Heródoto de Halicarnaso (484-425 a.C.), en su obra histórica documenta la carne de camello como una comida habitual en determinadas partes de África. En el primero de sus nueve libros comenta: «La gente más rica y principal puede sacar a la mesa bueyes enteros, caballos, camellos y asnos, asados en el horno, y los pobres se contentan con sacar reses menores».
Si consultamos el Corán —arbitro de prohibiciones y concesiones divinas—, en la Sura XXII, intitulada ‘La peregrinación de la Meca’, en el versículo 37 podemos leer: «Hemos destinado los camellos para servir en los ritos de los sacrificios; halláis también en ellos otras ventajas. Pronunciad, pues, el nombre de Dios sobre los que vais a inmolar. Deben permanecer en pie sobre tres pies, atados por el cuarto. Cuando la víctima ha caído, comed de ella y dad al que se contenta con lo que se le da, así como al que pide. Nosotros os los hemos sometido, a fin de que estéis agradecidos».
Para terminar, quisiera añadir un apunte sobre el cocodrilo. Álvaro Cunqueiro cuenta en ‘La cocina cristiana de Occidente’ (1969) qué se edito un ‘Larousse gastronomique’ en inglés para americanos.
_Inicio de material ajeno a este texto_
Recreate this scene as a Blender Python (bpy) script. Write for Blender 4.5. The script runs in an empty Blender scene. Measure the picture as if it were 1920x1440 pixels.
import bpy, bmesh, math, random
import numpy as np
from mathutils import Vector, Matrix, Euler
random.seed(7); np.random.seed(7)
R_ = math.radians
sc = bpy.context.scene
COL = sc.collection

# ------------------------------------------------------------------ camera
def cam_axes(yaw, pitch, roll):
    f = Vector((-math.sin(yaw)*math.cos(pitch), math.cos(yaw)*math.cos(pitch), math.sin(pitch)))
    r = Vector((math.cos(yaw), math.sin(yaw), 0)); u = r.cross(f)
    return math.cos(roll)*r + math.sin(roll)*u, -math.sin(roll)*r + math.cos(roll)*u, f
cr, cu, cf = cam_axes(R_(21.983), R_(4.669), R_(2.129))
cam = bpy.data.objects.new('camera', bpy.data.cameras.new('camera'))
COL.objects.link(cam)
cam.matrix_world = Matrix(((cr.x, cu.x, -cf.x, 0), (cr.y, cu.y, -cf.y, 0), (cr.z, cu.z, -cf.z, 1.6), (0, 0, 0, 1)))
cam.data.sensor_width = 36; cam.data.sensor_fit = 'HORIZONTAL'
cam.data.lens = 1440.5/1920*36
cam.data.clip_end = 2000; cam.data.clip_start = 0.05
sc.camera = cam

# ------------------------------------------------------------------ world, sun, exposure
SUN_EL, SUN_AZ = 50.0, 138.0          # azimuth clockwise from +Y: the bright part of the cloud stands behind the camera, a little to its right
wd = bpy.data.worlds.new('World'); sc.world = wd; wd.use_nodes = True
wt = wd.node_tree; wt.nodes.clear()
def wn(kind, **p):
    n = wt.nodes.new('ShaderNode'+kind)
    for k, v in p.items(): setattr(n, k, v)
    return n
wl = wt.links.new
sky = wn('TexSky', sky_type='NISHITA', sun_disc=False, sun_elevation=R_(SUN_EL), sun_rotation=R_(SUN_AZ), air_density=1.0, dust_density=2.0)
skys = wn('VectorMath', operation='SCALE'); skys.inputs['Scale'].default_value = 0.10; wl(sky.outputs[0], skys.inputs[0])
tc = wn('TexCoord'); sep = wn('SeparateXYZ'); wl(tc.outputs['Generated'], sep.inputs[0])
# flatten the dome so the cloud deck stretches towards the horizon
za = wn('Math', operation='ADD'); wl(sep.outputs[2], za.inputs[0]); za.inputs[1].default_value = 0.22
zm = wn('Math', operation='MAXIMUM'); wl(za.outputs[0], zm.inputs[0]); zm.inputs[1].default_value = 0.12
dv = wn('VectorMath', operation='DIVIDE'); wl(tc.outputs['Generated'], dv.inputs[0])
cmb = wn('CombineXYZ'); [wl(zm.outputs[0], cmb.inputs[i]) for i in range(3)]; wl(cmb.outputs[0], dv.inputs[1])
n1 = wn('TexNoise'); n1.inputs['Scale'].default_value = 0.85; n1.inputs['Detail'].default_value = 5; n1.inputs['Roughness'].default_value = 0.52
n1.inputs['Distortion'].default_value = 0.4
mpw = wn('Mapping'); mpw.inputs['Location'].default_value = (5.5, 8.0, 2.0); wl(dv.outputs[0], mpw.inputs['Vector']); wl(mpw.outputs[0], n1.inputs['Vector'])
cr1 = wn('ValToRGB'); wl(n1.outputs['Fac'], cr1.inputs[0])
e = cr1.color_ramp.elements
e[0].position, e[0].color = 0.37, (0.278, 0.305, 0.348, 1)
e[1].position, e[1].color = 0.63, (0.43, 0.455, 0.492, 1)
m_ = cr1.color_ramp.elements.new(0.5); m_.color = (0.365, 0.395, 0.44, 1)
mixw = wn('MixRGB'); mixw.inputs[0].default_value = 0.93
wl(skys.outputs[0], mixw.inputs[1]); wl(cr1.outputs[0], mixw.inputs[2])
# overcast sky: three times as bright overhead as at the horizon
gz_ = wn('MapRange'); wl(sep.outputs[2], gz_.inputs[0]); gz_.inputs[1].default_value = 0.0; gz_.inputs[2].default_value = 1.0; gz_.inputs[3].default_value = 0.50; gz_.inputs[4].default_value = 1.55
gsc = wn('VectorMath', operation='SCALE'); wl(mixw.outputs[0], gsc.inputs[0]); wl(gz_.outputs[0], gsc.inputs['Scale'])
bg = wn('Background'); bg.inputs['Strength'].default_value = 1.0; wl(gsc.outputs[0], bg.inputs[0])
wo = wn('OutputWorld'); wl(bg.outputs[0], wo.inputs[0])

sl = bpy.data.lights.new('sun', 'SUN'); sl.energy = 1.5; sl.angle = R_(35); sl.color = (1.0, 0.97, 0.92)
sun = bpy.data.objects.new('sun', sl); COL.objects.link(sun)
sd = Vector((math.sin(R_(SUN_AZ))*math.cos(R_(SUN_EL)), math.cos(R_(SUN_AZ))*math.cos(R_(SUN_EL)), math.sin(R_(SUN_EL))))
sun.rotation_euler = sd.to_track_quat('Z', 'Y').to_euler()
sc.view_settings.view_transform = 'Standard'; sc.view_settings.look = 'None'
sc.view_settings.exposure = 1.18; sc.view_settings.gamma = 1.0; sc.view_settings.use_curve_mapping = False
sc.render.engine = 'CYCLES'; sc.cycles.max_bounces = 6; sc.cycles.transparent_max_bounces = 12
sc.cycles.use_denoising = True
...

Lo que más sorprendió a los anglosajones fue una receta para el cocodrilo de la Florida, después de hacer la advertencia de que las partes verdaderamente comestibles del reptil son las patas. Y aconseja dicha enciclopedia que se preparen «a la americana o a la india». Pero, a lo que parece, nadie en América conocí la receta, ni los indios de la Florida. El gallego prosigue: «Sugiere un tal Kidder que es muy probable que la receta haya pasado a Francia procedente de Nueva Orleans, adonde fueron tantas exquisiteces culinarias, y donde comían, además de las patas del ‘alligator’, la lengua y la carne que recubre la mandíbula inferior, “a la moda de los bárbaros”, asadas en las brasas. Kidder cuenta que Fasbos de Luzán traía a dos indios, cuando comía cocodrilo, para que bailasen alrededor del asado. No se sabe lo que bailarían».